Keeping track

On 24 May 2008, I started blogging.

I came to the realm of writing for the public in a roundabout way.  My second marriage had deteriorated.  We lived apart though we would not divorce for another year.   My son had gone to Mexico as part of a student exchange program.  I found myself living alone for the first time since 08 July 1991.  I sat on my front porch early that morning.  I sent  a post of World War I poetry to my lawyers’ listserve.  Thus began my weekly missive, which would morph into the Saturday Musings.  I moved to my own website and blogged as the Missouri Mugwump until the end of December 2017, having started this blog at the beginning of 2014.  

That husband had once cautioned me never to show him my writing.  He assumed that my work would be awful.  He feared that he would either have to hurt my feelings or lie.  Later, as an avid reader of the Saturday Musings, he announced that I had “found my voice”.  I  could think of no reply.  I simply thanked him for saying so.

My third husband, whom I met after I started the Saturday Musings, asked me to keep writing “such beautiful words until the day we die”.  I promised to do so.  I always keep my promises.  I am still alive; I’m still writing; and I still strive for beauty.  I do not think he reads my blog anymore.

Yet I feel no bitterness towards either of these men.  I keep track of their judgment of me only to remind myself that everyone sees what they want to see.  I admit that I have serious shortcomings.   I’ve never been gorgeous or stylish.  I’ve never been anybody’s trophy wife.  I’m difficult, stubborn, opinionated, and anxious.  My chronic pain warps my personality and sullies my disposition.  
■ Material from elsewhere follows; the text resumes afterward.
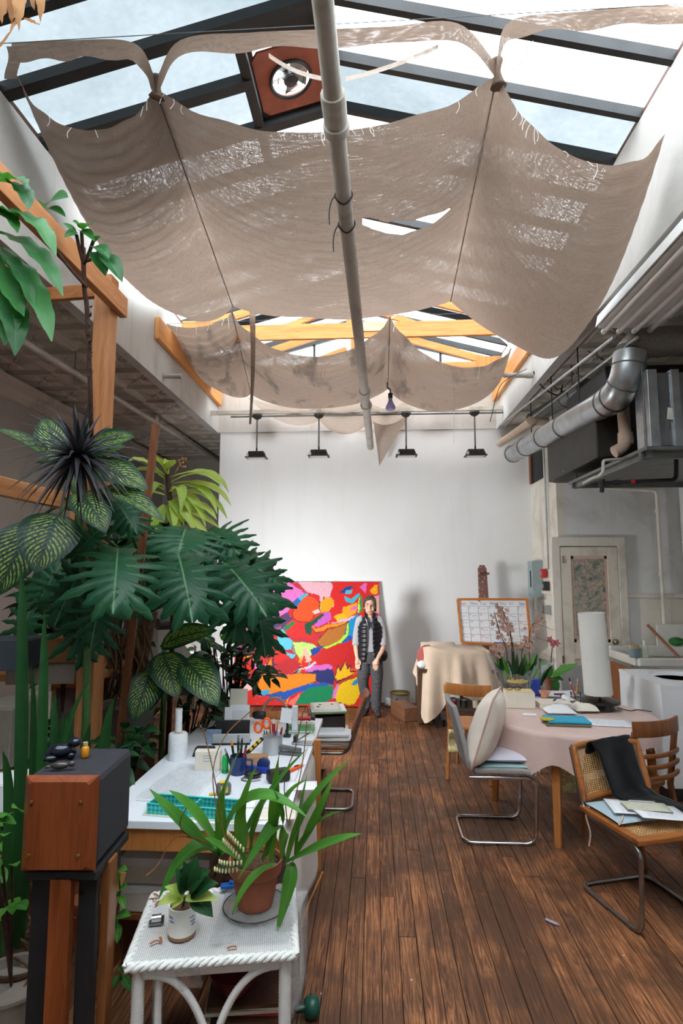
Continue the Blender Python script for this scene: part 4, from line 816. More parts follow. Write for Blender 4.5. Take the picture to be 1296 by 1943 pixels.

I married three times and loved all three of my husbands, along with one or two other men whom I met along the way.  Each of them found me wanting, I suppose, because here I sit, alone.  But I keep going forward, convinced that despite these disappointments, I’ve been blessed with a generous helping of joy.

On Monday, a beautiful bank of flowers in our park had not yet bloomed.  By Tuesday, the blossoms had all opened their petals to the sky.  Those flowers will fade in a few days’ time.  Do they regret their brief existence? 

I have never been a religious person.  I know only that a divine entity, what my son used to call “the deity of your choice”, seems to shine into my life.  I’ve communed with more than one angel.  My life has been spared from disaster upon calamity upon ruination.  I might be naive, but I believe that some purpose for my existence remains to be fulfilled.  So I keep walking, and like those fragile blooms on their slender stalks, I raise my face towards the sky.

It’s the twenty-ninth day of the sixty-fifth month of My Year Without Complaining.  Life continues.